O documento estabelece que “a Educação em Segurança Química deve abranger todos os processos permanentes de aprendizagem e formação individual e coletiva para reflexão e construção de valores, saberes, conhecimentos, habilidades, atitudes competências, visando à melhoria da qualidade de vida e uma relação sustentável da sociedade humana com os produtos químicos, indispensáveis ao atual modelo da civilização”.

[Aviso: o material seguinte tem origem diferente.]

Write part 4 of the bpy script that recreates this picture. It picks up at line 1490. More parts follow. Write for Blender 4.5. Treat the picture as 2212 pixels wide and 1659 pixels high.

Esse Termo de Referência está alinhado às diretrizes da Unesco para a Educação no Século XXI colocadas no documento “Educação – Um Tesouro a Descobrir”. As recomendações visam um processo educativo voltado à formação de cidadãos éticos, solidários e competentes, que se baseia em quatro pilares: aprender a conhecer, aprender a fazer, aprender a conviver e aprender a ser. Assim se devem desenvolver as competências cognitiva, produtiva, social e pessoal.

Ampliação dos debates

A última atividade do “Seminário Segurança Química, Educação e Comunidade” foi uma mesa de debate com o público presente, intitulada “Educação, capacitação e difusão de informações em Segurança Química no Brasil e a Agenda do Desenvolvimento Sustentável da ONU para 2030”. Newton Richa, Clóvis Meirelles, Fernando Sobrinho, Reinaldo Bazito, Zuleica Nycz e Cleiton Faria Lima esclareceram as dúvidas dos participantes e refletiram sobre ações para construir uma educação efetiva em segurança química.

O evento também mobilizou o Fórum Paulista de Combate aos Impactos dos agrotóxicos e transgênicos, que construiu o documento “O Glifosato é um problema de Saúde Pública” para os participantes da Semana da Segurança Química. O texto reconhece a importância da Semana da Segurança Química “para manifestação e informação sobre o risco dos produtos químicos incluindo-se os agrotóxicos e de alternativas salubres ao trabalhador e meio ambiente bem como formas didáticas de educação para população e trabalhadores”.

Também alerta que os fabricantes do Glifosato, um pesticida presente no Roundup, tendem a incrementar estoques de agrotóxicos em países como o Brasil devido ao banimento em outros países. Entre as sugestões apresentadas estão a adoção da nomenclatura venenos agrícolas, questão defendida durante a apresentação de Clóvis Meirelles, e “a análise de atividades de aplicação e uso de venenos agrícolas por mulheres em função do efeito teratogênico dos produtos já determinados em literatura científica”.